C’est son amie, Ayawa Akakpo qui lui a donné les cours. Forte de ses 7 années d’expériences, elle apprécie aujourd’hui les efforts fournis par Mme Solim. Elle dit: « Solim m’a émerveillé. Dire qu’il y a trois ans, elle ne connaissait rien de l’agriculture. Le champ qu’elle occupe aujourd’hui est juste à côté du mien comme vous pouvez le voir. » Elle confie ceci avec un brin d’humour : « Elle est aujourd’hui une concurrente sérieuse ».

Mme Solim a tenté en vain de récupérer ces biens.

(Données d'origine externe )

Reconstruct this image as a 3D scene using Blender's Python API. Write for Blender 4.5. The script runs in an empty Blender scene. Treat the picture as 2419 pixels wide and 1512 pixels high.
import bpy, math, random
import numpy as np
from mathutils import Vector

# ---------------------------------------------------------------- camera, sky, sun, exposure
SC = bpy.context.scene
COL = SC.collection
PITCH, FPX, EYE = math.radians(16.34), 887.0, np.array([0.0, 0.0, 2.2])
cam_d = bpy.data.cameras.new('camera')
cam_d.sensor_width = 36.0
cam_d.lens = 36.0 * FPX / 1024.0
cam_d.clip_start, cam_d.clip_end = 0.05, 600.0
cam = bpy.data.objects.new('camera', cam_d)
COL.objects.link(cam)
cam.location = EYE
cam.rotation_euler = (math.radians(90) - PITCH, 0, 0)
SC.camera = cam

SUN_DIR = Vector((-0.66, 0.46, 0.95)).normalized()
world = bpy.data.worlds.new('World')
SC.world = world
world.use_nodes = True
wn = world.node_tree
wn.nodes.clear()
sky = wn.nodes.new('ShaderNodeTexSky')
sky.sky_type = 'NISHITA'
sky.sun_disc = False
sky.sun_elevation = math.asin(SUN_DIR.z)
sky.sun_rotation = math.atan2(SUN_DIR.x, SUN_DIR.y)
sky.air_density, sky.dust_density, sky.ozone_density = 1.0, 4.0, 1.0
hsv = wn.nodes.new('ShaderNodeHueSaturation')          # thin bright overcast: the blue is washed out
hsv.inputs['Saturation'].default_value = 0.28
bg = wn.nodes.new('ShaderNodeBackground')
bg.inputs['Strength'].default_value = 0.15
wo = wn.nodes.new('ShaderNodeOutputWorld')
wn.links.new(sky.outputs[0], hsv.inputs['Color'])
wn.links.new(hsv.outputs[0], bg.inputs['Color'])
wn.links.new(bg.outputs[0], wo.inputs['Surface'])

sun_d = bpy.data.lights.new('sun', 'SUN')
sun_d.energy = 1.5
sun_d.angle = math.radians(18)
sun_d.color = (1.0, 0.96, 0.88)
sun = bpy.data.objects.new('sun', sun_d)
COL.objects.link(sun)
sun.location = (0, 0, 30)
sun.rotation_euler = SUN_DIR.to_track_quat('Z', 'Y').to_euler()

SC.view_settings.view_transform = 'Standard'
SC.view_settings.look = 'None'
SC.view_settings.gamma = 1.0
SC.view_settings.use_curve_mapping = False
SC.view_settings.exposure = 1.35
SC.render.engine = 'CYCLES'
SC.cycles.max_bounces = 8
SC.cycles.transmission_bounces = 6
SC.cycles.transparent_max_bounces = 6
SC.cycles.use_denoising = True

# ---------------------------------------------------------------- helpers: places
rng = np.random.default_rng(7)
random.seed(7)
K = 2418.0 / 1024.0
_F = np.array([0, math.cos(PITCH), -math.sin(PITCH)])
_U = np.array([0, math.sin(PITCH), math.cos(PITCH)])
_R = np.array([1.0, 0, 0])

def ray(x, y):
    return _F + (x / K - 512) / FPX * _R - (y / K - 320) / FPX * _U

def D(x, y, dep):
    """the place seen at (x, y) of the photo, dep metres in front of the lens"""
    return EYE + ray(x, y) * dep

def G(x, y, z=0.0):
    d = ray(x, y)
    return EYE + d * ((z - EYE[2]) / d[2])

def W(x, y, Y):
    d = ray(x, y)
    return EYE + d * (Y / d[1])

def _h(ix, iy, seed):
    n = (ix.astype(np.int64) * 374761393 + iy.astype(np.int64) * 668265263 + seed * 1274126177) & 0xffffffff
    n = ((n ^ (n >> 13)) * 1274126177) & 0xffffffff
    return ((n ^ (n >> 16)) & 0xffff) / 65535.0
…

Le code togolais des personnes et de la famille ne reconnait pas le droit à l’héritage aux veuves et aux enfants,  malgré les nombreuses actions menées par les organisations de défense des droits des femmes pour changer cette loi.

Plusieurs organisations ont vu le jour pour contester les politiques nationales et de soutenir les femmes et les enfants affectés. C’est notamment le cas du Fonds d’aides aux veuves et aux orphelins, le FONDAVO. Depuis sa création, il y a bientôt 4 ans, le FONDAVO travaille avec plus de 300 veuves.

Le Dr. Charles Birregah est le fondateur de cette ONG. Il dit : « La situation des veuves au Togo est très préoccupante. À la mort de leurs époux, la plupart d’entre elles sont dépossédées de leurs biens et sont souvent obligées de se soumettre à des rites de veuvages humiliants ».

Mme Solim fait partie des rares femmes qui, grâce aux activités champêtres, à récupérer ses moyens de subsistance même si elle n’a pas su reprendre ses biens. Mme Solim explique son succès par le courage et surtout la détermination qu’elle avait au départ pour sortir de sa situation de précarité.

Elle est aujourd’hui capable d’envoyer ses enfants à l’école et de subvenir à leurs besoins grâce aux bénéfices qu’elle arrive à faire de ses récoltes. Elle envisage louer plus de terre, sur lesquelles elle fera la culture du piment et de certaines légumes. Pour que cela soit possible, il lui faudra faire à nouveau un prêt mais elle dit que  les bénéfices engendrés en valeront le coup.